Pretty quickly you feel so badly about yourself that you begrudgingly come into work with the belief "I don't know why I even show up to this job" which turns into the self-story that "I hate this job so much" - as if it is the job's fault - but you never leave it or make a change. 

You do not make any kind of change because - SURPRISE - you are unconfident about making a change due to the fact that you are so insecure about capabilities. 

 

INSECURITY IN ACTION

The individuals I have worked with in my mental health career have been wrought with insecurity. Insecurity prolongs a lot of mental illness because of what I just mentioned - that the individuals believe that they are incapable of change and that they have to remain in their distress. 

Sound like anyone you know with their work? 

My clients come to me now because they feel that distress and want so badly to change but they do not know how. They have spent a long time feeling insecure - either in a job they do not like, in a relationship that is not healthy, or about ideas they do not think they can make real - and that has become their norm. 

But they are in pain. They have lost sight of their ambition, their skills, and their values (the triad about which I have written before) and they feel trapped in a vortex of confusion about their purpose in life. It is my job to help them remember - or learn for the first time - just how uniquely awesome and powerful they are. 

CHANGE IT FOR YOURSELF

I want this for you as well. Start here. 

Work

  1. When you were a kid, what were you good at?

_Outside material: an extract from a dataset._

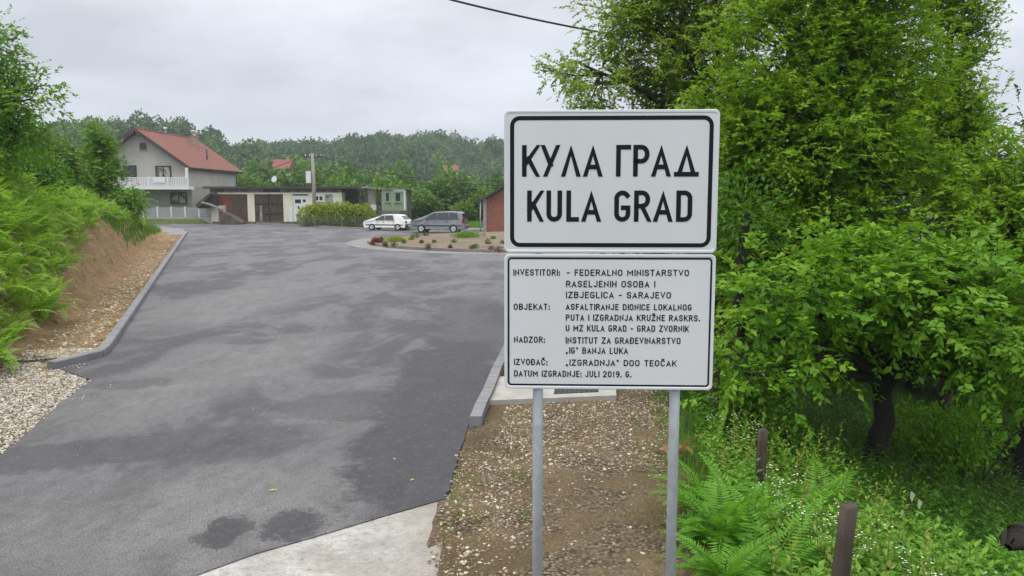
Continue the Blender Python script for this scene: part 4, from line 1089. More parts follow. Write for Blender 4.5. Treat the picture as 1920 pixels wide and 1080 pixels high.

What did you enjoy doing?
  2. Consider the work you are in right now: why did you choose that job?
  3. Better yet, why haven't you been fired? -- what skills do you bring to the work that accomplish the daily tasks?
  4. When you leave work for the day, how do you feel? 
  5. What do you say to yourself about your work that day?

Relationships

  1. What is the motivator for you to be in the relationship:  love, security, convenience, companionship?
  2. Why hasn't your significant other dumped you? -- what do you offer in the relationship that keeps it alive?
  3. What does your significant other say about you that makes you swell with pride and warm fuzzies?

Entrepreneurship

  1. Whether you have started a business or not, how did you come up with your business idea?
  2. More importantly, why did that idea excite you in the first place?
  3. What skill(s) do you bring to that idea or business?